А на экране, как из космоса, какие-то полосы, ни хрена не видать. Мы и кулаком стучали по телевизору, и колдовали с розеткой, и чуть не зубами держали эти проклятые контакты – эффект тот же. Разряды, полосы, треск, время от времени, к моему ужасу, выплывала физиономия Михалкова (лучше бы уж вообще ничего не было видно), Михалков говорил какие-нибудь полфразы, потом все опять срывалось в помехи, потом кто-то что-то пел и снова – треск, черные полосы. Да, подумалось мне, дыма без огня не бывает. Тут же вселенская постыдность моего срама у всех на глазах.

День рождения после этого отмечался словно бы в инвалидном доме: мне отрезало трамваем две ноги, но товарищи подбадривают: «Ничего, купим тебе коляску, научишься с ней управляться». Состояние мерзости все крепчало.

В этом самом состоянии я вернулся в Москву, с ясным и твердым сознанием безвыходности тупика. Жить не на что. Что делать дальше – непонятно.


Марианна и Коля Пастухов

Я заметался по мосфильмовским коридорам, всюду натыкаясь на стеклянную преграду снисходительного безучастия.

– Старик, куда ж ты лезешь? После такого дела надо передохнуть – годок, а то и два, и три.

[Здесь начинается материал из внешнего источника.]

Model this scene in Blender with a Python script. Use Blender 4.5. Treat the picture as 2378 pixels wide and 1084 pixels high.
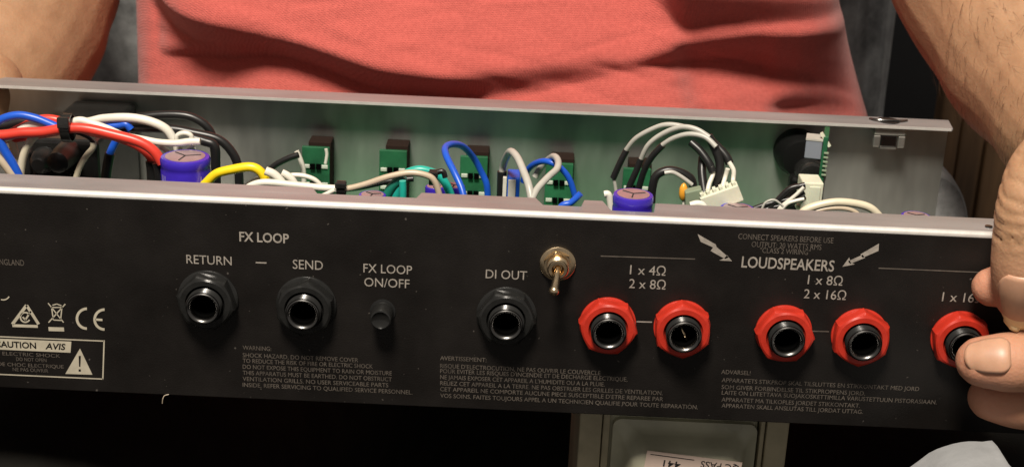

Впрямую этого никто не произносил, но и глаза, и повороты голов, и слегка переменившееся выражение лиц показывали, что к тебе относятся как к тяжелобольному. Мне уже померещилось, что люди переговариваются у меня за спиной, показывают в мою сторону пальцем:

– Смотри-ка, вот тот парень, который снял «Станционного смотрителя».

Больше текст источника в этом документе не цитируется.